7.6

Marnie Stern: The Chronicles of Marnia

Music Reviews Marnie Stern
Marnie Stern: The Chronicles of Marnia

Where Marnie Stern’s deeply wistful self-titled 2010 album was inspired by the death of a beloved ex-boyfriend, whose ghost hung over even the songs that weren’t explicitly about him, Stern’s follow-up is marked by a different kind of absence. The Chronicles of Marnia is the rapid-shred guitarist’s first album without longtime drummer Zach Hill, now committed full-time to spaz-rap subverts Death Grips, and his departure strikes at the very foundation of her sound. Stern’s previous albums were a dialogue between two esoteric savants, each trying to one-up the other with their technical wizardry, if not sheer volume. Without Hill’s arrhythmic injections, though, Stern’s music takes on a much calmer, smoother finish. Critics have a tendency to overstate these kinds of shifts toward pop, too often casting easier albums from inherently difficult artists as more accessible than they actually are, but the disarmingly sweet Marnia really is Stern’s most direct and approachable album yet. At this point in her career, she’s more interested in inviting listeners in than in putting them off.
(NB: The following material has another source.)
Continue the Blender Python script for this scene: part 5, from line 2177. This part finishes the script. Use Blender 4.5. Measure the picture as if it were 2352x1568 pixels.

Even with Oneida’s capable Kid Millions filling in behind the kit, Stern and Hill’s dizzying Godzilla/Rodan chemistry is greatly missed. But in some ways it’s fitting that Marnia feels like a one-woman show, since its songs so often pit Stern alone against the world. Again and again, she sings about the difficulties of creating, and the pressures of living up to her own expectations. “Got to make it great / On a mission!” she puffs on opener “Year of the Glad.” On the self-pep talk “East Side Glory,” she confronts her anxieties about being a working musician inching toward middle age, concerns she’s discussed freely in recent interviews. “The plan was to do this forever,” she ponders, “Can I still?” Those are worries that will likely dog her for the rest of her career, but in this song, at least, she simply wills them away: “Too much hesitation / Just go out and make it,” she swiftly concludes. More than its predecessors, Marnia exists as a kind of safe place, a forum where Stern can confront her deepest anxieties and most crippling self-doubts and always come out on top.